CHOPIN: Piano Concerto No. 2
by Jeff Counts
Duration: 30 minutes in three movements.
THE COMPOSER – FRÉDÉRIC CHOPIN (1810–1849) – Like so many of the 18th and 19th Century’s most prominent musicians, Chopin started very young and never got old. It was as if he knew he would only have 39 years on Earth when he performed in public for the first time at the age of 8 and then played for Tsar Alexander I just a short time later. But he was not merely a talented pianist. Chopin’s early compositions received equal attention from the adults in his life and increased his fame throughout Poland. Chopin’s parents enrolled him at the Conservatory when he turned 16, but it soon became clear to everyone that Warsaw was no longer big enough to contain him.

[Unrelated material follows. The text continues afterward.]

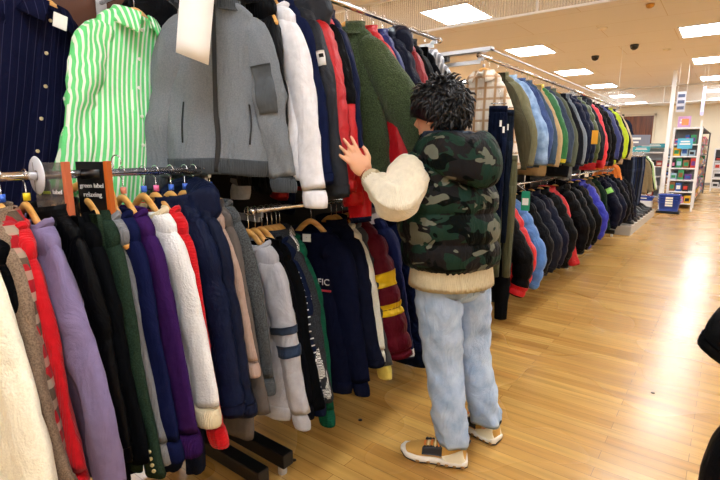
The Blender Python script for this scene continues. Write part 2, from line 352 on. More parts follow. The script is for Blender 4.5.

THE HISTORY – Chopin traveled to Berlin in 1828 and made his life-changing Vienna debut in 1829. He returned home quite a bit more famous than when he left and was duly motivated to capitalize on his success with compositions that highlighted his unique keyboard brilliance. He wrote the Second Concerto that very year (1829) and the First Concerto in 1830 (This is no typographical error. Like Beethoven, Chopin’s publication dates often ran counter to his order of creation). A corresponding set of études was written during this same feverish stretch with the intent of making his burgeoning virtuosic language accessible, at least in print, to other pianists. The Second Concerto was premiered (first!) in March of 1830. It was an instant hit, and a second performance was quickly arranged and mounted less than a week later. Chopin had just turned 20 and he was already poised to command the entirety of the piano-speaking world. In fact, the Second Concerto would next serve as the calling card for his Paris debut and critics there observed in Chopin the seeds of a new, rejuvenated era for his instrument. Looking back now at the robust catalogue of music Chopin wrote for solo piano, it requires a rather brief effort to count how many included an orchestral complement. And of that handful, only the two concertos rose to the level of symphonic significance. Writing for orchestras simply didn’t hold his attention, not after that youthful post-Vienna outburst, and his handling of the accompaniment in No. 2 prioritized the understated reserve of a bel canto opera over the more democratic expectations of traditional concerto writing. The Larghetto movement, a favorite of Liszt, was inspired by Konstancja Gładkowska. She was a fellow student at the Conservatory and, though Chopin’s interest in her was never requited (or likely even acted upon), the tribute he made in her honor still ranks among his most gorgeous musical utterances.
THE WORLD – Elsewhere in 1830, William IV became King of England, revolution began in Belgium, Greece became an independent state as part of the London Protocol, and the United States enacted the Indian Removal Act.
THE CONNECTION – Chopin’s Second Pinao Concerto last appeared on a Masterworks program back in 2002. Nelson Friere appeared as soloist and Keith Lockhart conducted.